The envious old Dock, who has never had an emotion, an ambition or a hope beyond a quart bottle of Ike Cook's Imperial, said to me but just now: "Why do you waste your time writing to that man Thompson? He will never thank you for it; he will put up none the more liberally when he returns." Then he added, with a bitter look: "You never wrote to me while I was at Springfield!" Ah, how little he knows of you, this peevish old glutton who cares for naught above pandering to his dyspeptic maw! But my writing to you has caused a great deal of scandal here in the office, and I fear I am seriously compromised. Cowen has been threatening to denounce me to you, but I have no fear that he will be able to grant you any time from his numerous [a] hoydens, doxies, and beldames. He threatened me for the mountenance of an hour this afternoon, but I bade him write and it pleased him—passing well knew I that he could not missay me with you.

I am delighted with the result of the game at Detroit to-day—7 to 3 in favor of Chicago! This, I think, insures us the championship.

Miller, our circulator, is very much disturbed because our country circulation has dropped about 1,000 in less than a fortnight; he has been hobnobbing with Ballantyne about it to-day. Mr. Stone is still in Kansas City hunting wild geese.

"Pepita" is billed as the joint production of Thompson and Solomon, and about twenty people have asked me if you were the Thompson referred to and I have indignantly repudiated the libel, for, maugre my head, "Pepita" is just a little the rottenest thing I ever saw or heard.

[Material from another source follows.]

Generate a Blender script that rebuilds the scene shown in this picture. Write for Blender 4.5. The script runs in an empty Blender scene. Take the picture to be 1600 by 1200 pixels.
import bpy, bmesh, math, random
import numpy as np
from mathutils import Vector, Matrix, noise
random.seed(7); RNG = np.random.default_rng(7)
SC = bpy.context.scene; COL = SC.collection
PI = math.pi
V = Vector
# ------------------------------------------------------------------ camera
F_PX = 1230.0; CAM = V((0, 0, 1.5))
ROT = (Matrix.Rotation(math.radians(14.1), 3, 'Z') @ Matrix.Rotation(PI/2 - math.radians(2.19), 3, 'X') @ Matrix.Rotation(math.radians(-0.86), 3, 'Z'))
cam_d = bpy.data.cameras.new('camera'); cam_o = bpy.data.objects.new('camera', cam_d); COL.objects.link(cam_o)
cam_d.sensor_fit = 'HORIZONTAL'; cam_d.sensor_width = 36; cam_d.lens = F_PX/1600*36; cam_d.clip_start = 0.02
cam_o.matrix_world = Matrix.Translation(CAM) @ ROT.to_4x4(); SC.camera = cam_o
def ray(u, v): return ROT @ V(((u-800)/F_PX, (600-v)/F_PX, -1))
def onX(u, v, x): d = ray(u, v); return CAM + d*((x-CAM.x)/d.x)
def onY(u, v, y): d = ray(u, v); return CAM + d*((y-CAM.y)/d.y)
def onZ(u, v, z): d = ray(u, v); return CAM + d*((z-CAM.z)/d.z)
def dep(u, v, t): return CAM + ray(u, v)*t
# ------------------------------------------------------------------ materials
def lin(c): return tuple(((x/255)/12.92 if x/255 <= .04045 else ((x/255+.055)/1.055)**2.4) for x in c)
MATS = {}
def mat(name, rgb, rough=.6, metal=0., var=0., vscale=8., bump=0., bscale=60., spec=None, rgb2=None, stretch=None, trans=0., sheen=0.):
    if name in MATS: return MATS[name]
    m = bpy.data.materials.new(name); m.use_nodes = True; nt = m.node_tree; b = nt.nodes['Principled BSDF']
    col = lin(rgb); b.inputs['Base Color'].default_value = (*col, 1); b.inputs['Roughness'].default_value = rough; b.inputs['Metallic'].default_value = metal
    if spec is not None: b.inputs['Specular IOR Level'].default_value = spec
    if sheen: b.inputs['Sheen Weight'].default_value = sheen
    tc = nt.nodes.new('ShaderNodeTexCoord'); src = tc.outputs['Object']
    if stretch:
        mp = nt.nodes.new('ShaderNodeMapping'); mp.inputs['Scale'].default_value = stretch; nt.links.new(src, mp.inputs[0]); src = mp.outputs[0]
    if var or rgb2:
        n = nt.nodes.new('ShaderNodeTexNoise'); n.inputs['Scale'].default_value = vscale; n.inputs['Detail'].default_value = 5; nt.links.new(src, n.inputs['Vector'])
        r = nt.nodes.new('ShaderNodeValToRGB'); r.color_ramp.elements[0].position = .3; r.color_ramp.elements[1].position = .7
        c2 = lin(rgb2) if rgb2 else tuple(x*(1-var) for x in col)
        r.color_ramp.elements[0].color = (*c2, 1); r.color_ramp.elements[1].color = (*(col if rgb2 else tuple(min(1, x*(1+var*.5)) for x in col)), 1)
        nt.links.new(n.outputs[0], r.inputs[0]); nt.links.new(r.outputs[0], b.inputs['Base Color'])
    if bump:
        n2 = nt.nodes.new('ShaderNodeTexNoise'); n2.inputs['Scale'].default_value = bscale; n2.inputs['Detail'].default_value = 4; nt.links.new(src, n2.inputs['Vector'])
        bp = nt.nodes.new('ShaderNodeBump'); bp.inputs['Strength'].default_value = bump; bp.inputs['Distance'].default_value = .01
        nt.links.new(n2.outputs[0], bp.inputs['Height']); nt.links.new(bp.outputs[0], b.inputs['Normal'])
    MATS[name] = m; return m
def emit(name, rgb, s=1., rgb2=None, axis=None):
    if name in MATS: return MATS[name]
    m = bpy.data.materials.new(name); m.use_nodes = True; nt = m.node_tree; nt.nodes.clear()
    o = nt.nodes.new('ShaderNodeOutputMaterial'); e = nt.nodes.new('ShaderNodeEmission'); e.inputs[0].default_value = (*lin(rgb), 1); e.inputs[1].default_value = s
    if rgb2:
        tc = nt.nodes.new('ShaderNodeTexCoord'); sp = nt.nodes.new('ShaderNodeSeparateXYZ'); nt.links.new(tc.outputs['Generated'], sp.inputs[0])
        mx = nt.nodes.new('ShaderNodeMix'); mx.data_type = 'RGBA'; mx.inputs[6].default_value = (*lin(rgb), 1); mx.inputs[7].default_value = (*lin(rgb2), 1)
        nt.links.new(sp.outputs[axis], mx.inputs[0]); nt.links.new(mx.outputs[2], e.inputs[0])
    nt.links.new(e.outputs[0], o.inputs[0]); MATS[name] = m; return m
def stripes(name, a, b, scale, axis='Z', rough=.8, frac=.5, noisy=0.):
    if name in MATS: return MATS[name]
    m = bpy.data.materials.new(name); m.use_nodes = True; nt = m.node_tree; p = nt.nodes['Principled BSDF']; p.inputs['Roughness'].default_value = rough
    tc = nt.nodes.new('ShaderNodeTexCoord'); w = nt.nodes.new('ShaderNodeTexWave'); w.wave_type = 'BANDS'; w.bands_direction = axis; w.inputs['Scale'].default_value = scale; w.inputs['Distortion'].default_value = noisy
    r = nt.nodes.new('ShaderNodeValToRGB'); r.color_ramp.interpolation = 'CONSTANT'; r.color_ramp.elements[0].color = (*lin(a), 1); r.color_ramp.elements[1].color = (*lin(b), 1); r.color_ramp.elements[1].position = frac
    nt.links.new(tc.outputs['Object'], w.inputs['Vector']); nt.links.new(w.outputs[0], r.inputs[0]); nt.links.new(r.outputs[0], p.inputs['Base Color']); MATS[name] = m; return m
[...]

I have not clapped my eyes on any of [b] your suburban friends since you departed. At McVicker's the other evening I found myself being scrutinized by a buxom country lass who looked as if she might be the fair unknown from Evanston. Her rueful visage and the sympathetic glance she bestowed on me seemed to assure me that she, too, was pining for the grandest of old grands.

My wife has been away for a week, but not a line have I had from her. It has comforted me a good deal, however, to hear John say that she looked just about sixteen years of age at the wedding.

I took the Dock out to supper to-night and heaped coals of fire upon his head. I let him have everything he wanted and I paid the bill with a flourish that would have reflected credit upon a Roman conqueror.

I wish you were going to be here day after to-morrow [c] to go with us to the last base-ball game of the season—a postponed game between the Chicagos and the St. Louis Club. I am to have a private box on account of being a mascot.

The Dock has just informed me that he has just rung into one of his editorials the expression "seismic phenomena," and he seems to be as tickled as Jack Homer was when he pulled an alleged plum out of that historic pie.

I don't know what you think about it, but this business of writing with five different colors of ink is queering me at a terrible rate and I am sure that I would die of softening of the brain if I were to keep it up any length of time. But I presume to say that your sceptical little Bessie will think this the most beautiful page she ever saw. I am sorry, but not surprised, to hear that your passes failed you on the Canadian Pacific. You should have applied for them sooner. I have always [d] found railway officials the slowest people in the world, and they are particularly slow when it comes to the matter of passes. Of course you are having a charming time with your home folk; well, you deserve it, and I hope you will make the most of it. Give my love to them all. You see I regard myself as one of the family. Let me hear from you whenever you feel like writing, but don't bother about it.